36. Struck with fear by the alarm, given by the sounding bell at day break; the loving consort leans on the bosom of her lover, as the darkness lingers in the enclosed room.
37. There is a furze of kinsuka flowers, blooming as firebrands, on the border of the southern sea, which is continually washing them with lavations of its waves, as if it wanted to extinguish them.
38. The winds are wafting their fuming farina, which are flying upwards like mists of hazy clouds to heaven; the flowers are falling about like flames of fire, and the birds and black-bees are hovering over them as extinguished cinders of fire.
39. Behold there on the other side, the real flashes of living wild fire, blazing in the forests on the east; and to their flames are borne above the mountain tops, by the flying winds of the air.
40. See the slow moving clouds, shrouding the lowlands lying at the foot of the Krauncha mountain; and observe the crowding peacocks dancing under them, and screaming aloud with their grave and shrill cries to the clouds. Lo there the gusts of rain-winds rising high, and blowing the fruits and flowers and leaves of trees afar on all sides.
41. Behold the sun setting mountain in the west, with its thousand peaks of glittering gold; shining amidst the dusky hue of the evening sky; and the sloping sun descending below in his chariot whirling down with its rattling wheels in the rustling of evening winds. (But the solar car is a velocipedes with a single wheel only).
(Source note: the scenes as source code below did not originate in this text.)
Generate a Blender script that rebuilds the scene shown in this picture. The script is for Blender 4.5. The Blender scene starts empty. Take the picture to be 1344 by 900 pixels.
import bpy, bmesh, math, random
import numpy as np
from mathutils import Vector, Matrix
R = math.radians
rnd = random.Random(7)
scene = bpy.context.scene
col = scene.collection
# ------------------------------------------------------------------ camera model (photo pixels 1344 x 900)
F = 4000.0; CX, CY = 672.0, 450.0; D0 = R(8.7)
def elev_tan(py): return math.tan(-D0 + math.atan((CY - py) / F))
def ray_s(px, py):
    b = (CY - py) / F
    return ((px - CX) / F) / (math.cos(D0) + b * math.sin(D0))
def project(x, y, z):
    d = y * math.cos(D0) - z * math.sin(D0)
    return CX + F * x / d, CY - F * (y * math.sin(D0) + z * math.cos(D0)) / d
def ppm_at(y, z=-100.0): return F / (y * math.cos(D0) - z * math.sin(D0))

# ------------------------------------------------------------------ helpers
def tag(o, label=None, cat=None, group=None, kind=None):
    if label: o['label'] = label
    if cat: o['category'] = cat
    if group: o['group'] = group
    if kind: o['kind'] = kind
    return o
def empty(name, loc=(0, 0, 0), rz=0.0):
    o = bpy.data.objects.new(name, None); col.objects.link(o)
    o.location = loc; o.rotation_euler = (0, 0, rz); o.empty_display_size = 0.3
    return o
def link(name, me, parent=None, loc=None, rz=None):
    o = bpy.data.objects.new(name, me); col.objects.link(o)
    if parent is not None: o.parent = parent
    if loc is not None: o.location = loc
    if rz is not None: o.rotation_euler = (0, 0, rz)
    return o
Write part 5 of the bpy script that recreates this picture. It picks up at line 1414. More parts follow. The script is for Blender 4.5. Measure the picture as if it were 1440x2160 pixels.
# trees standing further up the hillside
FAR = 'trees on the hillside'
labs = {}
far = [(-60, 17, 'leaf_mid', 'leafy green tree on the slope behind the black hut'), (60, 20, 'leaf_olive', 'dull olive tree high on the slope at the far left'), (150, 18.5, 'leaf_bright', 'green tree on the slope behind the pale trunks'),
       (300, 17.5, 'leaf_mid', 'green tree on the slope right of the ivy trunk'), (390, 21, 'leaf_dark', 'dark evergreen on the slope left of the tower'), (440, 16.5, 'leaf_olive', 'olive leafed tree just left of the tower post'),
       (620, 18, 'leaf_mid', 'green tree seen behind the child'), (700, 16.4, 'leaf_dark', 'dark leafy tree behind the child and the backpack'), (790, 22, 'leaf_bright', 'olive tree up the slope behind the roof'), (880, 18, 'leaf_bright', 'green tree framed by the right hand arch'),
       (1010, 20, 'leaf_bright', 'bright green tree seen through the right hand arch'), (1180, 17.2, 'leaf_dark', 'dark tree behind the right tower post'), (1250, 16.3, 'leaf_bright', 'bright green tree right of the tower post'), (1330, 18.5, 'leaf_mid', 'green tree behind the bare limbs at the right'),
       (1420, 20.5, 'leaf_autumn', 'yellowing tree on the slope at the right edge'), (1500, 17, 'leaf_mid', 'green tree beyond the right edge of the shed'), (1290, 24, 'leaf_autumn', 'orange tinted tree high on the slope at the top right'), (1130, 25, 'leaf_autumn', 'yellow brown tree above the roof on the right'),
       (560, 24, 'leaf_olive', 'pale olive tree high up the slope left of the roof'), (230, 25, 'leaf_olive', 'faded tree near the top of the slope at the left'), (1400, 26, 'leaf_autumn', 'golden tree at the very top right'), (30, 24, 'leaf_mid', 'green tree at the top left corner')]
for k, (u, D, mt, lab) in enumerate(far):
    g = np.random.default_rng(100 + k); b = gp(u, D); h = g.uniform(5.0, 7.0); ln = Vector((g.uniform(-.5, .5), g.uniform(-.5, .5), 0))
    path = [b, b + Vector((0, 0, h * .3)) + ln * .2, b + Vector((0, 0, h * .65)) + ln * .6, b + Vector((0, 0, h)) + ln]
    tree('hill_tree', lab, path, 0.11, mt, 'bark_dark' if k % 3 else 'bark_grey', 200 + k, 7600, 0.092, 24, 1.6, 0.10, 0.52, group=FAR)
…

42. The moon that rises upon the eastern mount of Meru like a full blown flower, in order to give light to the darkened mansion of this world; is itself accompanied by its black spots, sitting as black-bees upon the blossom. Hence there is no good thing in this perverted world, which is free from its fault and frailty.
43. The moon light is shining like the laughter of the god Rudra, amidst his dome of the triple world; or it is as the white wash of the great hall of the universe, or it likens <to> the milky fluid of the milky ocean of the sky.
44. Look on all sides of the sky, tinged with the evening twilight, and the variegated hues of mountain tops; and filled with the milky beams of the moon, that was churned out by the Mount Mandara from the milky ocean.
45. Look there, O incomparable lord! those hosts of Guhyka ghosts, that are as hideous as the large tála or palm trees; and also those puny Vetála younglings are pouring upon the ill-fated dominions of the Hunas; and devouring troubled inhabitants at night.